Hardly the Christmas light-up of Liseberg or of the city of Singapore, but nonetheless, these discreet Christmas lights that hang between the buildings lent some cheer to the grey streets of that day.

We also had the privilege to visit Stockholm’s Riddarhuset or ‘House of Nobility’ on a Sunday, which is unusual since it is closed to the general public on weekends.

A fantastic piece of architecture that is said to be the epitome of baroque architecture, The House of Nobility was erected during the period 1641-1672, with the continuous works of four architects. There is a quaint story about how the first architect, Simon de la Vallée was murdered due to a trivial argument with one of the nobles, where Simon de la Vallée ended up stabbed to death and therefore the work of the building could not be completed. Heinrich Wilhelm took over and as fate would have it, also passed away before the work could be completed. The third architect, Joost Vingboons hailed from Denmark, but due to some disagreements, packed his bags and went back to Denmark, leaving the building yet unfinished. The project was finally to be completed by de la Vallée’s own son, Jean.

Here’s the timeline on the architects’ work from

Simon de la Vallée (1641-1642), Heinrich Wilhelm (1645-1652), Joost Vingboons (1653-1656) and Jean de la Vallée (1656-1672). The two last mentioned can be said to have given the palace its final shape. The construction of the roof, the portals and the staircase are entirely the work of Jean de la Vallée.
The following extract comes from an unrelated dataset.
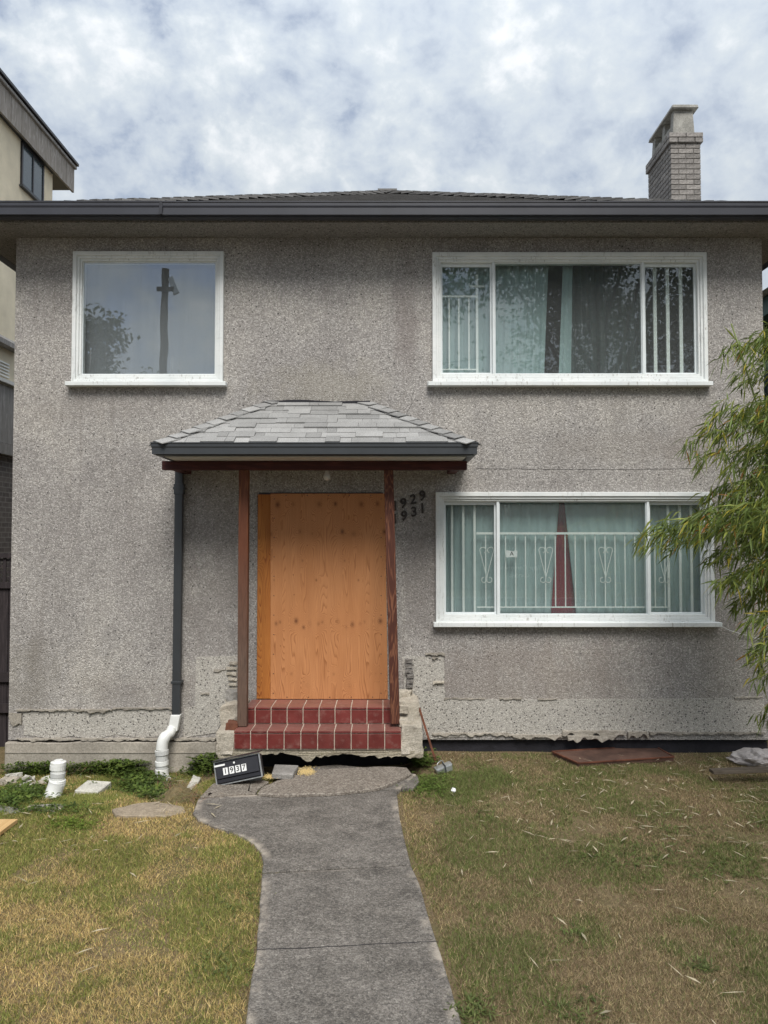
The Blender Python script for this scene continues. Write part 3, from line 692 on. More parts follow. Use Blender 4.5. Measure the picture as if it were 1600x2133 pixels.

Inside the Riddarhuset, the Great Hall, with more than 2,000 shields of coat-of-arms hanging on the walls

A little more information about The Great Hall, taken from

The great hall of the House of Nobility was used by the aristocracy for meetings of Parliament during the Diet of the Four Estates (1668-1865). Today the Nobility gathers here for the Assembly of Nobles (every third year). At the Assembly each family that is introduced in the House of Nobility can be represented by one delegate.

Also, among others, the Academy of Sciences and the Academy of Literature celebrate their anniversaries here.

The great hall is also used as a meeting place for the different Swedish noble families as well as for chamber concerts.

On the walls of the hall are hanging the coat of arms, painted on copper plates, of noble families who have been introduced at the House of Nobility. Altogether 2.345 families are thus represented. Of these, about 600 are still alive. The coat of arms of the Counts can be found on the west wall on either side of the bust of King Gustavus II Adolphus, those of the Barons on the sides of the same wall and those of the Gentry on the remaining three walls. The coat of arms are arranged in numerical order according to the year of introduction. The coat of arms of the oldest families are placed on the south wall, sector X. The last person to be ennobled in Sweden was the explorer Sven Hedin in 1902 (sector XXXC).

On the ceiling is the allegorical painting by David Klöcker Ehrenstrahl (painted during the years 1669-1675). Mother Svea, who symbolizes Sweden, is seen in the middle, seated on a golden throne. Above her the three graces are hovering holding the Swedish coat of arms, the Three Crowns. Fama, with her trumpet, proclaims the glory of Sweden and Eterna brings eternal life to the country.

Placed at the west side of the hall is a bust of King Gustavus II Adolphus (1594-1632). There is also the remarkable chair of the land-marshals (1625), carved in ivory and ebony, depicting hunting scenes and scenes from the Holy Bible.